Watery Looks
Tracey Warr
Open Studio Catalogue, visiting artist exhibition,
Toronto, Canada 2009
Everything is secretly alive in Tine Bech’s work:
shoes, bridges, streetlights, balloons and coloured
blobs. They hum and react with a playful
anthropomorphic life that is liable to take you by
surprise. Boundless in Space is a pink blob looking a
little like a cushion on wheels that moves and clicks
when you come close to it. Echidna is a black wiry
sculpture, emitting sounds in response to your touch,
which was inspired by the Australian hedgehog of the
same name. Coloured lights are activated as people pass
on the bridge beneath in Tracing Light. A large red
blob accompanies the artist on a bicycle tour of
Toronto Island in another work. And in Mememe, visitors
move around in flamboyant sculptural shoes creating
sound compositions in a gallery space. Bech’s
sculptures and installations are full of bright colours
evoking sunlight and playgrounds. Her drawings, on the
other hand, employ the black, white and sepia end of
the colour range. In the Water trees series, created
for this exhibition at Open Studio, Bech is concerned
with the other end of the weather range too - with the
rain that falls incessantly against your windowpane
some days.
She has created the Water trees drawings by taking an
image of a tree out into the rain. ‘Big fat drops
of rain,’ she says are best, to create
‘watery looks’. The image of the tree is
mirrored by its upside down double, like a tree
reflected in the surface of still water. The alchemies
of printmaking and lithography have allowed Bech to
extend the range of her visual language so that the
process she uses is mimicking her subject. Lithography
relies on the porosity of stone to attract water and on
a film of water repelling printing ink from a greasy
drawing. Between the stone, the grease and the water,
Bech’s images of drowned or floating trees emerge
with their fragile limbs and roots like capillaries.

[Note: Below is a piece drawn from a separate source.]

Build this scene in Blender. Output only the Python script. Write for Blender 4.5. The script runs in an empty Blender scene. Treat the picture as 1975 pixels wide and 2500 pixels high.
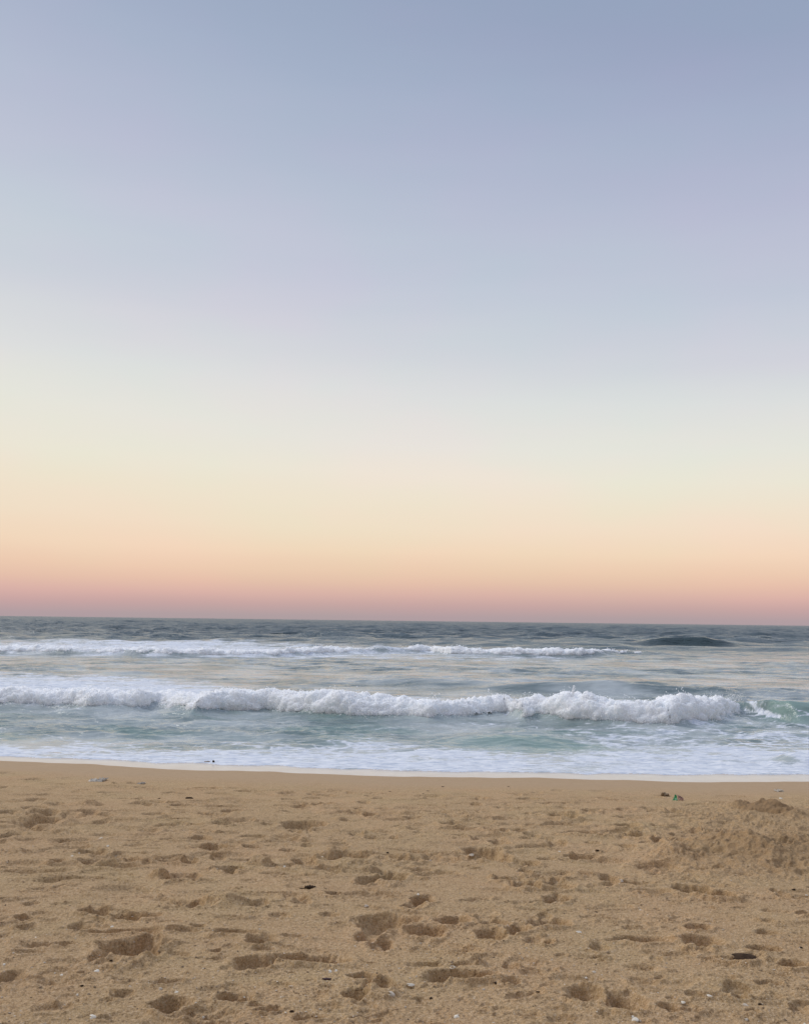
import bpy, math, random
import numpy as np
from mathutils import Vector, Matrix

# ------------------------------------------------------------------ camera, sky, sun, exposure
scene = bpy.context.scene
PW, PH, FPX = 1975.0, 2500.0, 2165.0        # photo size and focal length in photo pixels
CAMH = 2.6                                  # eye height above the still water
PITCH = math.radians(6.98)
ROLL = math.radians(0.70)
camd = bpy.data.cameras.new('camera')
cam = bpy.data.objects.new('camera', camd)
scene.collection.objects.link(cam)
camd.sensor_fit = 'VERTICAL'
camd.sensor_height = 24.0
camd.lens = 24.0 * FPX / PH
camd.clip_start = 0.05
camd.clip_end = 30000.0
fw = Vector((0, math.cos(PITCH), math.sin(PITCH)))
rt0 = Vector((1, 0, 0))
up0 = Vector((0, -math.sin(PITCH), math.cos(PITCH)))
rt = rt0 * math.cos(ROLL) + up0 * math.sin(ROLL)
up = -rt0 * math.sin(ROLL) + up0 * math.cos(ROLL)
m = Matrix(((rt.x, up.x, -fw.x, 0), (rt.y, up.y, -fw.y, 0), (rt.z, up.z, -fw.z, CAMH), (0, 0, 0, 1)))
cam.matrix_world = m
scene.camera = cam
scene.render.resolution_x, scene.render.resolution_y = 808, 1024
scene.view_settings.view_transform = 'Standard'
scene.view_settings.look = 'None'
scene.view_settings.exposure = 0.0
scene.view_settings.gamma = 1.0


def lin(c):
    c = c / 255.0
    return c / 12.92 if c <= 0.04045 else ((c + 0.055) / 1.055) ** 2.4


def L(r, g, b):
    return (lin(r), lin(g), lin(b), 1.0)


class NT:
    """small helper to write node trees in few lines"""
    def __init__(self, nt):
        self.nt = nt

    def n(self, typ, ins=None, **kw):
        nd = self.nt.nodes.new(typ)
        for k, v in kw.items():
            setattr(nd, k, v)
        for k, v in (ins or {}).items():
            s = nd.inputs[k]
            if isinstance(v, bpy.types.NodeSocket):
                self.nt.links.new(v, s)
            else:
                s.default_value = v
        return nd

    def math(self, op, a, b=0.0, c=None, clamp=False):
        ins = {0: a, 1: b}
        if c is not None:
            ins[2] = c
        return self.n('ShaderNodeMath', ins, operation=op, use_clamp=clamp).outputs[0]

    def mr(self, v, a, b, c=0.0, d=1.0, smooth=False):
        nd = self.n('ShaderNodeMapRange', {0: v, 1: a, 2: b, 3: c, 4: d})
        nd.clamp = True
        if smooth:
            nd.interpolation_type = 'SMOOTHSTEP'
        return nd.outputs[0]

    def mix(self, f, a, b, blend='MIX'):
        nd = self.nt.nodes.new('ShaderNodeMix')
        nd.data_type = 'RGBA'
        nd.blend_type = blend
        for i, v in ((0, f), (6, a), (7, b)):
            if isinstance(v, bpy.types.NodeSocket):
                self.nt.links.new(v, nd.inputs[i])
            else:
                nd.inputs[i].default_value = v
        return nd.outputs[2]

    def noise(self, vec, scale, detail=3.0, rough=0.5, dist=0.0, out=0):
        nd = self.n('ShaderNodeTexNoise', {'Vector': vec, 'Scale': scale, 'Detail': detail,
                                           'Roughness': rough, 'Distortion': dist})
        return nd.outputs[out]


world = bpy.data.worlds.new('World')
scene.world = world
world.use_nodes = True
wn = world.node_tree
wn.nodes.clear()
W = NT(wn)
tc = W.n('ShaderNodeTexCoord').outputs['Generated']
sep = W.n('ShaderNodeSeparateXYZ', {0: tc})
X, Y, Z = sep.outputs
# elevation (degrees), tilted so the sky is paler and warmer towards the left of the sea view
el = W.math('MULTIPLY', W.math('ARCSINE', Z), 57.29578)
azf = W.mr(X, -0.62, 0.62, -1.45, 1.45)
azf = W.math('MULTIPLY', azf, W.mr(Y, -0.2, 0.5, 0.0, 1.0))
elw = W.math('MULTIPLY', el, W.math('ADD', 1.0, W.math('MULTIPLY', azf, W.mr(el, 2.0, 13.0, 0.04, 0.13))))
streak = W.noise(W.n('ShaderNodeMapping', {'Vector': tc, 'Scale': (1.2, 1.2, 9.0)}).outputs[0], 1.6, 3.0, 0.5)
elw = W.math('ADD', elw, W.math('MULTIPLY', W.math('SUBTRACT', streak, 0.5), W.mr(el, 0, 20, 0.3, 3.0)))
t = W.mr(elw, -2.0, 62.0)
ramp = W.n('ShaderNodeValToRGB', {0: t})
SKY = [(-2.0, (160, 150, 158)), (0.2, (176, 158, 161)), (0.9, (197, 165, 162)), (1.6, (216, 178, 167)),
       (2.4, (228, 192, 170)), (3.2, (235, 203, 176)), (4.4, (241, 215, 187)), (5.9, (241, 222, 198)),
       (7.5, (239, 226, 205)), (9.3, (236, 229, 213)), (11.5, (230, 228, 219)), (14.5, (220, 222, 221)),
       (18.0, (207, 210, 218)), (21.4, (195, 201, 215)), (27.0, (181, 188, 208)), (32.2, (166, 176, 200)),
       (37.0, (153, 165, 191)), (46.0, (140, 156, 184)), (62.0, (150, 162, 188))]
cr = ramp.color_ramp
while len(cr.elements) > 1:
    cr.elements.remove(cr.elements[-1])
for i, (e, c) in enumerate(SKY):
    p = (e + 2.0) / 64.0
    elm = cr.elements[0] if i == 0 else cr.elements.new(p)
    elm.position = p
    elm.color = L(*c)
# the landward sky behind the viewer is already dark; overhead the dome stays bright
back = W.mr(Y, 0.15, -0.55, 1.0, 0.62, smooth=True)
high = W.mr(el, 40.0, 68.0, 1.0, 2.0, smooth=True)
lev = W.math('MULTIPLY', back, high)
blot = W.noise(W.n('ShaderNodeMapping', {'Vector': tc, 'Scale': (1.0, 1.0, 2.5)}).outputs[0], 3.2, 3.0, 0.6)
tint = W.mix(W.mr(blot, 0.35, 0.65), (0.975, 1.012, 1.0, 1), (1.022, 0.99, 1.012, 1))
skyc = W.mix(1.0, ramp.outputs[0], tint, 'MULTIPLY')
bg = W.n('ShaderNodeBackground', {'Color': skyc, 'Strength': lev})
wo = W.n('ShaderNodeOutputWorld', {'Surface': bg.outputs[0]})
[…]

The self-reflection of these delicate traceries of
branches and roots suggests the water cycle moving
through the circle of life in rain, rivers, sea, trees
and all living organisms. Water keeps going around and
around. Trees contribute to the continuous movement of
water by drawing it up from the ground and then
transpiring it out through their leaves. There is no
beginning or end to the water cycle and no new water.
Only water recycling endlessly through liquid, vaporous
and solid ice states since the beginning of time.
Weather and water are recurring motifs in Bech’s
work. In Rain Balloons, large black balloons float
through the gallery and their movement activates the
sound of rain. In Purple Membrane, swimmers pass slowly
through a purple mist hovering above the surface of a
public swimming pool. ‘Drawing is a way of
thinking,’ Bech writes, and her thinking is
concerned with the body moving through the environment
that it is immersed in. In other drawings she created
her images by jumping on charcoal sandwiched between
paper.
Most of Bech’s drawings look like holes, openings
and non-specific round and oval forms. These echo the
balls and blobs in many of her sculptural works (such
as Tumbleweed, Fnug, Felt Sphere and Everything Round).
Her work draws on a tradition of organic female forms
in the work of women artists including Georgia
O’Keefe, Lygia Clark and Eva Hesse. ‘Life
is probably round,’ wrote Van Gogh (Bachelard,
1969: 232). ’We live in the roundness of life,
like a walnut that becomes round in its shell …
being is round,’ wrote Gaston Bachelard (1969:
234).
Reference
Bachelard, Gaston (1969) The Poetics of Space, Boston:
Beacon Press.
Tracey Warr is a writer and Lecturer in Contemporary
Art Theory at Oxford Brookes University.